* **Data segment**:
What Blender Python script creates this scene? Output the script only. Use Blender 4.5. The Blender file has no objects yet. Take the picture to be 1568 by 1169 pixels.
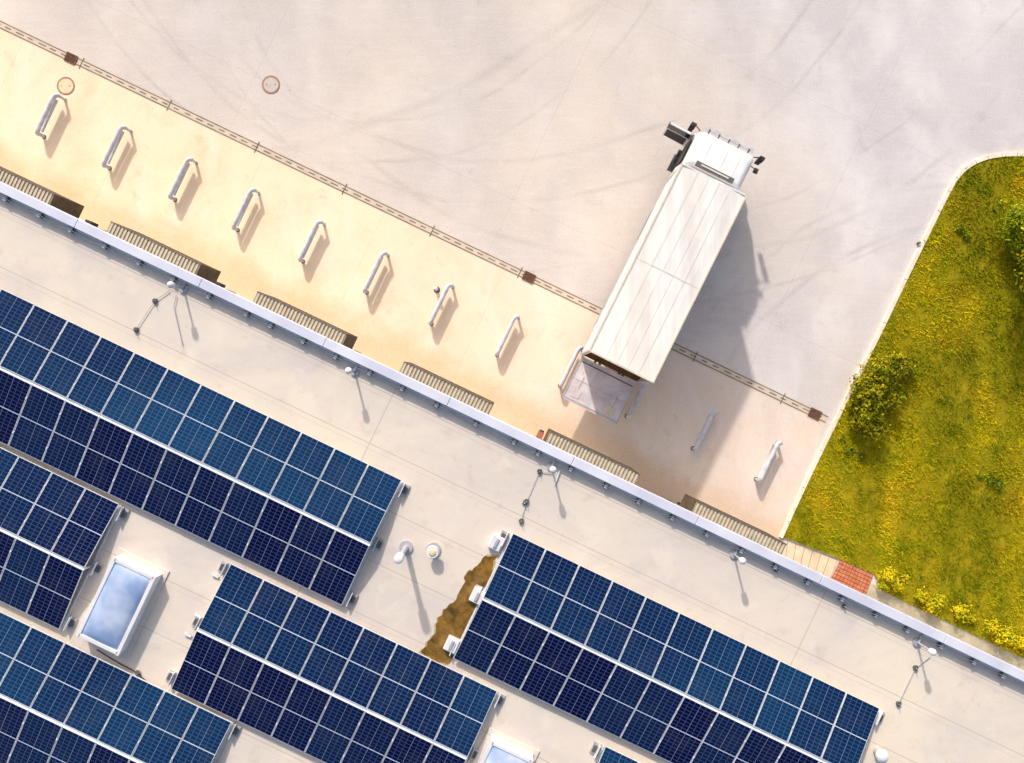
import bpy, math, random
import numpy as np
from mathutils import Vector, Matrix, noise as mnoise
random.seed(7); rng=np.random.default_rng(7)
D=bpy.data; SC=bpy.context.scene
H=30.0; F=1144.0; ROOF=8.0
TH=math.radians(25.55)
U=Vector((math.cos(TH),-math.sin(TH),0)); V=Vector((math.sin(TH),math.cos(TH),0)); Z=Vector((0,0,1))
def pt(a,b,z=0.0):            # camera frame pixels -> metres at height z
    s=F/(H-z); return Vector(((a-784)/s,(584.5-b)/s,z))
def uv(u,v,z=0.0): return U*u+V*v+Z*z
def touv(p): return p.dot(U),p.dot(V)
def lin(c): return tuple(((x/255)/12.92 if x/255<=.04045 else (((x/255)+.055)/1.055)**2.4) for x in c)
G_=1.12
def C(r,g,b,k=0.8):
    l=lin((r,g,b)); return (min(.9,l[0]*k*G_),min(.9,l[1]*k*G_),min(.9,l[2]*k*G_),1)
# ------------------------------------------------------------ node helper
class N:
    def __init__(s,name):
        s.m=D.materials.new(name); s.m.use_nodes=True; s.t=s.m.node_tree; s.n=s.t.nodes; s.l=s.t.links
        s.b=s.n['Principled BSDF']; s.tc=s.n.new('ShaderNodeTexCoord'); s.co=s.tc.outputs['Object']
    def set(s,inp,v):
        if isinstance(v,bpy.types.NodeSocket): s.l.new(v,inp)
        else: inp.default_value=v
    def mapping(s,rot=0,scale=(1,1,1),loc=(0,0,0),src=None):
        n=s.n.new('ShaderNodeMapping'); s.l.new(src or s.co,n.inputs[0]); n.inputs['Rotation'].default_value=(0,0,rot)
        n.inputs['Scale'].default_value=scale; n.inputs['Location'].default_value=loc; return n.outputs[0]
    def noise(s,scale,detail=5,rough=.55,dist=0,src=None):
        n=s.n.new('ShaderNodeTexNoise'); s.l.new(src or s.co,n.inputs['Vector']); n.inputs['Scale'].default_value=scale
        n.inputs['Detail'].default_value=detail; n.inputs['Roughness'].default_value=rough; n.inputs['Distortion'].default_value=dist
        return n.outputs['Fac']
    def ramp(s,src,a,b,lo=(0,0,0,1),hi=(1,1,1,1)):
        n=s.n.new('ShaderNodeValToRGB'); s.l.new(src,n.inputs[0]); e=n.color_ramp.elements
        e[0].position=a; e[1].position=b; e[0].color=lo; e[1].color=hi; return n.outputs[0]
    def mix(s,f,a,b,mode='MIX'):
        n=s.n.new('ShaderNodeMix'); n.data_type='RGBA'; n.blend_type=mode
        s.set(n.inputs[0],f); s.set(n.inputs[6],a); s.set(n.inputs[7],b); return n.outputs[2]
    def math(s,op,a,b=0.0,c=None):
        n=s.n.new('ShaderNodeMath'); n.operation=op; s.set(n.inputs[0],a); s.set(n.inputs[1],b)
        if c is not None: s.set(n.inputs[2],c)
        return n.outputs[0]
    def bump(s,h,st=.3,d=.02):
        n=s.n.new('ShaderNodeBump'); n.inputs['Strength'].default_value=st; n.inputs['Distance'].default_value=d
        s.l.new(h,n.inputs['Height']); s.l.new(n.outputs[0],s.b.inputs['Normal'])
    def sep(s,src=None):
        n=s.n.new('ShaderNodeSeparateXYZ'); s.l.new(src or s.co,n.inputs[0]); return n.outputs
    def attr(s,name):
        n=s.n.new('ShaderNodeAttribute'); n.attribute_name=name; return n.outputs['Fac']
    def done(s,col,rough=.7,metal=0.0,spec=None):
        s.set(s.b.inputs['Base Color'],col); s.set(s.b.inputs['Roughness'],rough); s.set(s.b.inputs['Metallic'],metal)
        if spec is not None: s.b.inputs['Specular IOR Level'].default_value=spec
        return s.m
def surf(name,c1,c2,scale=3,rough=.6,metal=0.0,bump=0,lo=.35,hi=.68,detail=6):
    n=N(name); f=n.noise(scale,detail); 
    if bump: n.bump(n.noise(scale*6,4),bump,.01)
    return n.done(n.ramp(f,lo,hi,c1,c2),rough,metal)
# ------------------------------------------------------------ mesh builder
class MB:
    def __init__(s): s.v=[];s.f=[];s.mi=[];s.mats=[];s.uv={};s.att=[]
    def mat(s,m):
        if m not in s.mats: s.mats.append(m)
        return s.mats.index(m)
    def poly(s,pts,m,uvs=None,a=0.0):
        i=len(s.v); s.v+= [tuple(p) for p in pts]; s.f.append(tuple(range(i,i+len(pts)))); s.mi.append(s.mat(m)); s.att.append(a)
        if uvs: s.uv[len(s.f)-1]=uvs
    def box(s,c,sx,sy,sz,m,ax=None,tap=(1,1)):
        ax=ax or (Vector((1,0,0)),Vector((0,1,0)),Z); c=Vector(c); i=len(s.v); k=s.mat(m)
        for dz in(-1,1):
            t=tap if dz>0 else (1,1)
            for dx,dy in((-1,-1),(1,-1),(1,1),(-1,1)):
                s.v.append(tuple(c+ax[0]*dx*sx/2*t[0]+ax[1]*dy*sy/2*t[1]+ax[2]*dz*sz/2))
        for f in((3,2,1,0),(4,5,6,7),(0,1,5,4),(1,2,6,5),(2,3,7,6),(3,0,4,7)):
            s.f.append(tuple(i+j for j in f)); s.mi.append(k); s.att.append(0.0)
    def tube(s,path,r,m,n=12,cap=True):
        k=s.mat(m); path=[Vector(p) for p in path]; i0=len(s.v)
        rs=r if isinstance(r,(list,tuple)) else [r]*len(path)
        for j,p in enumerate(path):
            d=(path[min(j+1,len(path)-1)]-path[max(j-1,0)]).normalized()
            a=d.cross(Z) if abs(d.z)<.95 else d.cross(Vector((1,0,0))); a.normalize(); b=d.cross(a)
            for q in range(n):
                t=2*math.pi*q/n; s.v.append(tuple(p+(a*math.cos(t)+b*math.sin(t))*rs[j]))
        for j in range(len(path)-1):
            for q in range(n):
                s.f.append((i0+j*n+q,i0+j*n+(q+1)%n,i0+(j+1)*n+(q+1)%n,i0+(j+1)*n+q)); s.mi.append(k); s.att.append(0.0)
        if cap:
            s.f.append(tuple(i0+q for q in range(n))); s.f.append(tuple(i0+(len(path)-1)*n+q for q in range(n))[::-1]); s.mi+=[k,k]; s.att+=[0.0,0.0]
    def dome(s,c,r,h,m,n=16,rings=5):
        k=s.mat(m); c=Vector(c); i0=len(s.v)
        for j in range(rings):
            t=math.pi/2*j/rings
            for q in range(n):
                a=2*math.pi*q/n; s.v.append((c.x+r*math.cos(t)*math.cos(a),c.y+r*math.cos(t)*math.sin(a),c.z+h*math.sin(t)))
        s.v.append((c.x,c.y,c.z+h))
        for j in range(rings-1):
            for q in range(n):
                s.f.append((i0+j*n+q,i0+j*n+(q+1)%n,i0+(j+1)*n+(q+1)%n,i0+(j+1)*n+q)); s.mi.append(k); s.att.append(0.0)
        for q in range(n):
            s.f.append((i0+(rings-1)*n+q,i0+(rings-1)*n+(q+1)%n,len(s.v)-1)); s.mi.append(k); s.att.append(0.0)
    def obj(s,name,parent=None,bevel=0,smooth=False,att=False):
        me=D.meshes.new(name); me.from_pydata(s.v,[],s.f)
        for m in s.mats: me.materials.append(m)
        me.polygons.foreach_set('material_index',s.mi)
        if s.uv:
            l=me.uv_layers.new(name='UVMap')
            for fi,u in s.uv.items():
                for j,li in enumerate(me.polygons[fi].loop_indices): l.data[li].uv=u[j]
        if att:
            a=me.attributes.new('rnd','FLOAT','FACE'); a.data.foreach_set('value',s.att)
        if smooth: me.shade_smooth()
        me.update(); o=D.objects.new(name,me); SC.collection.objects.link(o)
        if parent: o.parent=parent
        if bevel:
            b=o.modifiers.new('b','BEVEL'); b.width=bevel; b.segments=2; b.limit_method='ANGLE'; b.angle_limit=math.radians(40)
        return o
def empty(name,loc=(0,0,0)):
    o=D.objects.new(name,None); SC.collection.objects.link(o); return o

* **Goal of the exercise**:
Look for "scene" and pull out every line that has it.

* **Written answer**:
What Blender Python script creates this scene? Output the script only. Use Blender 4.5. The Blender file has no objects yet. Take the picture to be 1568 by 1169 pixels.
D=bpy.data; SC=bpy.context.scene